The Financial Conduct Authority (FCA) is writing to 16,000 customers of debt management firm PDHL, which was refused authorisation by the regulator.
The FCA refused PDHL’s application for authorisation in December last year after finding that the firm offered poor quality debt advice and breached various rules including:
Consumers being advised to enter into debt solutions that were unsuitable for their circumstances;
The adequacy of PDHL’s systems and controls regarding management information and effective quality assurance.
The FCA was generally concerned about the firm’s treatment of its customers. For example, one customer called PDHL to inform them that they had lost their job. PDHL did not review the case for two months – at which point the firm identified that the customer had negative disposable income.
However, the customer’s request to reduce their minimum payment was not accepted and the customer agreed to maintain payments at the original level.
Another customer with negative disposable income agreed to keep paying the minimum £30 monthly payment under their debt management plan, on the basis that they would borrow money from their mother.

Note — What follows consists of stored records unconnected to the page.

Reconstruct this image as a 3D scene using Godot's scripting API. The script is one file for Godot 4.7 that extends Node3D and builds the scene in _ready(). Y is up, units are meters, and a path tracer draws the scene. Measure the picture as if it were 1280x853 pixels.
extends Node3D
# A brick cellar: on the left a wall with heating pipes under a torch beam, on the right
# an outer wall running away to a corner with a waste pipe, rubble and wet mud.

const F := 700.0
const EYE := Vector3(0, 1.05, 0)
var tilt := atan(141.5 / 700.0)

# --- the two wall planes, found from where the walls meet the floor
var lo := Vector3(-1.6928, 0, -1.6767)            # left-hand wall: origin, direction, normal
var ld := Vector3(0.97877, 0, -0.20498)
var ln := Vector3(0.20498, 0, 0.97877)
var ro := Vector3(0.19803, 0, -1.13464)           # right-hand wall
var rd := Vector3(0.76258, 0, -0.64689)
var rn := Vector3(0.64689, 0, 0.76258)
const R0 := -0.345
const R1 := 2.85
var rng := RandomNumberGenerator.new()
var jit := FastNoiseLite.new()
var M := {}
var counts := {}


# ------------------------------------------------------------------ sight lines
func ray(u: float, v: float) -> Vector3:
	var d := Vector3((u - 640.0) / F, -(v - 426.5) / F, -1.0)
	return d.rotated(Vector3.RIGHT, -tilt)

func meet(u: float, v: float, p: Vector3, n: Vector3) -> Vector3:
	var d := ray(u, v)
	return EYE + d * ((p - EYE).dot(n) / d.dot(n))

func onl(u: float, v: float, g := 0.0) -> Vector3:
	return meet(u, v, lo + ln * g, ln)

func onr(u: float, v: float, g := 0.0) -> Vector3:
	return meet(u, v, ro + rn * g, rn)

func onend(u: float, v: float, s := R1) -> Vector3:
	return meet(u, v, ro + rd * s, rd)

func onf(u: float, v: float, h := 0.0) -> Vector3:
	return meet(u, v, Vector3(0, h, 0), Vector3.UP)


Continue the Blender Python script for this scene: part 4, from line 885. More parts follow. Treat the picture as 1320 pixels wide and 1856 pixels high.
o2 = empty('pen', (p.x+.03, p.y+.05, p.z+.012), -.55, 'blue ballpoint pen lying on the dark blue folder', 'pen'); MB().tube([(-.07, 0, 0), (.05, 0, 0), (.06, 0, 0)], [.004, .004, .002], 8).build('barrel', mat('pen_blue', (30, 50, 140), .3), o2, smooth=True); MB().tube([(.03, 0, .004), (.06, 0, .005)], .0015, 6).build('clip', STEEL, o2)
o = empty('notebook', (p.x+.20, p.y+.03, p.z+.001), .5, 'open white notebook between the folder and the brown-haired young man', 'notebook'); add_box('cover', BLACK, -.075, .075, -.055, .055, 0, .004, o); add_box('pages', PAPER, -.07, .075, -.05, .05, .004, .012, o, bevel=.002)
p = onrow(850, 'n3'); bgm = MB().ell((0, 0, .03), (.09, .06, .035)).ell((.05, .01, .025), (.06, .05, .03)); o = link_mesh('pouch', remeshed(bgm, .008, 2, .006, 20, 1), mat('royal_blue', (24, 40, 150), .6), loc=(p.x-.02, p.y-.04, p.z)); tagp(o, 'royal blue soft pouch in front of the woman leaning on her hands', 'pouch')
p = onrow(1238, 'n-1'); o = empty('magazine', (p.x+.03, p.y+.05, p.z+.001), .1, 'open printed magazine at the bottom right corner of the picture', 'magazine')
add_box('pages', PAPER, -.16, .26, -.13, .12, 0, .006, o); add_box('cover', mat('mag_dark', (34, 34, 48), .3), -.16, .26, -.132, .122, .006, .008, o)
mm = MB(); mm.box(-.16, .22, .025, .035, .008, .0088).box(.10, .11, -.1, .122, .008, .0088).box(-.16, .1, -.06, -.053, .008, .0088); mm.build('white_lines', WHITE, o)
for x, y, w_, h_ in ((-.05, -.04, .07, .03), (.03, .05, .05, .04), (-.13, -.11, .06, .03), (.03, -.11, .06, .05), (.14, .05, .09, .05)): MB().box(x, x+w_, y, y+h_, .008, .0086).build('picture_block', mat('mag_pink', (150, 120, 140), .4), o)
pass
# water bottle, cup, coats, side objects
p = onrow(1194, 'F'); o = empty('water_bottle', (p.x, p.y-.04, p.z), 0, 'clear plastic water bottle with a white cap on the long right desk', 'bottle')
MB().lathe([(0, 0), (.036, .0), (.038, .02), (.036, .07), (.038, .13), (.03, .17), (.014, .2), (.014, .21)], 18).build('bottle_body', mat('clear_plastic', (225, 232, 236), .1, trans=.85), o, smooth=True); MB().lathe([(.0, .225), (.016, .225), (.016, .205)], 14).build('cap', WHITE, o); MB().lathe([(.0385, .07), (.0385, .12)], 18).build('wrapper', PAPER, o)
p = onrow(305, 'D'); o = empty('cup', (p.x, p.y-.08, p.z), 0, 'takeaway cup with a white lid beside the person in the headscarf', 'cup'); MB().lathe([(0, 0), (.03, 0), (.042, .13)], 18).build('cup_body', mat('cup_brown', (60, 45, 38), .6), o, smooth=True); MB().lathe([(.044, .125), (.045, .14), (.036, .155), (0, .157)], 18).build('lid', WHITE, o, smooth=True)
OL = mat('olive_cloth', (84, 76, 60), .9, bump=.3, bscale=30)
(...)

In both cases the debt management plans failed anyway, as the customers stopped making payments to PDHL within three months. PDHL’s interim permission lapsed at 5pm on March 9.
The FCA is still assessing applications for authorisation from all debt management firms with interim permission. There are around 400,000 people on commercial debt management plans in the UK.
The FCA has previously warned it considers the debt management sector to be high risk and told firms they needed to raise their game to become authorised.
More than 100 firms have left the market since applications closed for debt management authorisation in February 2015.
Jonathan Davidson, director of supervision – retail and authorisations, at the FCA, said: “Poor debt advice can lead to consumers trying to make payments on their debt that they cannot afford which is particularly serious for those in vulnerable circumstances and why we have paid very close attention to the advice given to consumers by debt management firms.
“As part of our authorisation process, all firms must demonstrate that they have customers’ interests at the heart of their business.”